■ DATA SHOWN:
* START *

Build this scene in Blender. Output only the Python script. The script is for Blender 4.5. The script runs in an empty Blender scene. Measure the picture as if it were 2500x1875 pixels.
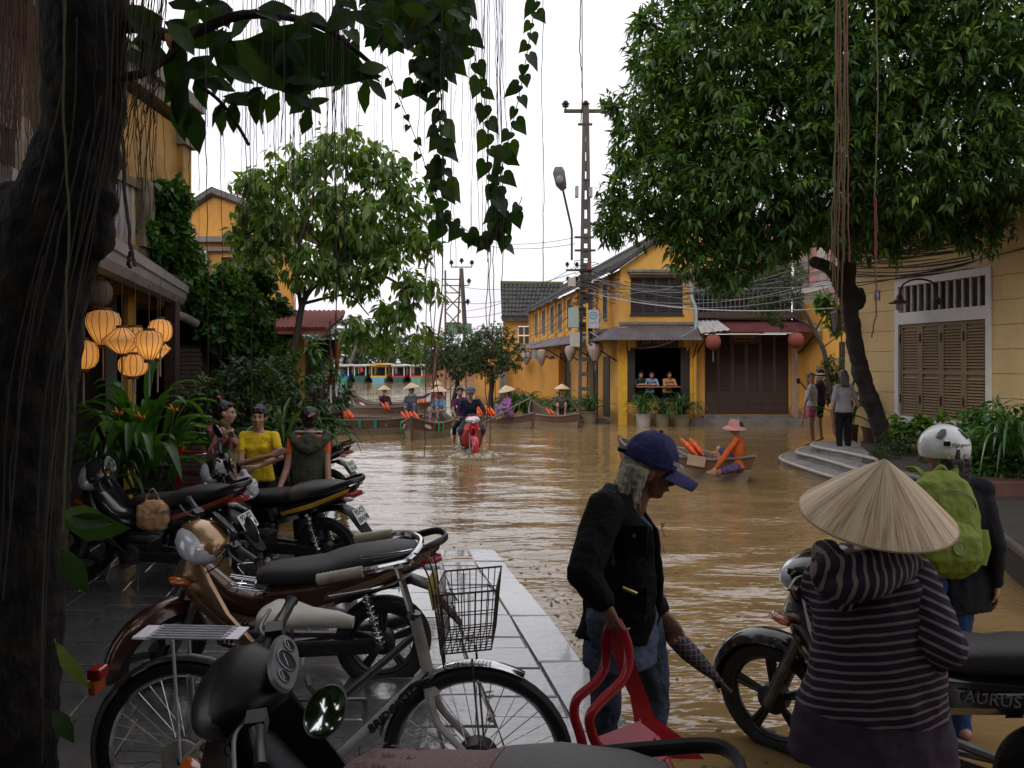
import bpy, math, random
import numpy as np
from mathutils import Vector, Matrix, noise
from math import sin, cos, pi, radians, sqrt
random.seed(7); np.random.seed(7)
S = bpy.context.scene
COL = S.collection

# ---------------------------------------------------------------- camera, sky, sun, exposure
FPX, CAMH, HY = 2050.0, 1.85, 885.0
cd = bpy.data.cameras.new('camera'); cam = bpy.data.objects.new('camera', cd); COL.objects.link(cam)
cam.location = (0, 0, CAMH); cam.rotation_euler = (radians(90), 0, 0)
cd.sensor_width = 36; cd.lens = FPX / 2500 * 36; cd.shift_y = -(937.5 - HY) / 2500
cd.clip_start = .05; cd.clip_end = 3000
S.camera = cam
W = bpy.data.worlds.new('World'); S.world = W; W.use_nodes = True
nt = W.node_tree; nt.nodes.clear()
wo = nt.nodes.new('ShaderNodeOutputWorld'); bg = nt.nodes.new('ShaderNodeBackground')
sky = nt.nodes.new('ShaderNodeTexSky'); sky.sky_type = 'NISHITA'; sky.sun_disc = False
sky.sun_elevation = radians(42); sky.sun_rotation = radians(-20); sky.air_density = 1.2; sky.dust_density = 3
tc = nt.nodes.new('ShaderNodeTexCoord'); mp = nt.nodes.new('ShaderNodeMapping'); mp.inputs['Scale'].default_value = (1, 1, 3)
nz = nt.nodes.new('ShaderNodeTexNoise'); nz.inputs['Scale'].default_value = 2.2; nz.inputs['Detail'].default_value = 6; nz.inputs['Roughness'].default_value = .5
rp = nt.nodes.new('ShaderNodeValToRGB')
rp.color_ramp.elements[0].position = .33; rp.color_ramp.elements[0].color = (5.7, 5.7, 6.5, 1)
rp.color_ramp.elements[1].position = .62; rp.color_ramp.elements[1].color = (8.7, 8.6, 9.0, 1)
mx = nt.nodes.new('ShaderNodeMix'); mx.data_type = 'RGBA'; mx.inputs['Factor'].default_value = .93
L = nt.links.new
L(tc.outputs['Generated'], mp.inputs['Vector']); L(mp.outputs[0], nz.inputs['Vector']); L(nz.outputs['Fac'], rp.inputs['Fac'])
L(sky.outputs[0], mx.inputs['A']); L(rp.outputs[0], mx.inputs['B']); L(mx.outputs['Result'], bg.inputs['Color'])
bg.inputs['Strength'].default_value = .135
L(bg.outputs[0], wo.inputs[0])
sd = bpy.data.lights.new('sun', 'SUN'); so = bpy.data.objects.new('sun', sd); COL.objects.link(so)
sd.energy = 1.0; sd.angle = radians(25); sd.color = (1, .96, .9)
so.rotation_euler = (radians(48), 0, radians(-20 + 0))
vs = S.view_settings; vs.view_transform = 'Standard'; vs.look = 'None'; vs.gamma = 1; vs.use_curve_mapping = False; vs.exposure = 0.16
S.cycles.use_denoising = True
S.cycles.max_bounces = 7; S.cycles.diffuse_bounces = 3; S.cycles.glossy_bounces = 3; S.cycles.transmission_bounces = 5; S.cycles.transparent_max_bounces = 6
S.cycles.caustics_reflective = False; S.cycles.caustics_refractive = False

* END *

■ TASK TO COMPLETE:
Go from the first line of the listing to the line holding "COL = S.collection" and, please, transcribe those lines exactly, both included, with no pictures.

■ OUTPUT FOR THIS TASK:
Build this scene in Blender. Output only the Python script. The script is for Blender 4.5. The script runs in an empty Blender scene. Measure the picture as if it were 2500x1875 pixels.
import bpy, math, random
import numpy as np
from mathutils import Vector, Matrix, noise
from math import sin, cos, pi, radians, sqrt
random.seed(7); np.random.seed(7)
S = bpy.context.scene
COL = S.collection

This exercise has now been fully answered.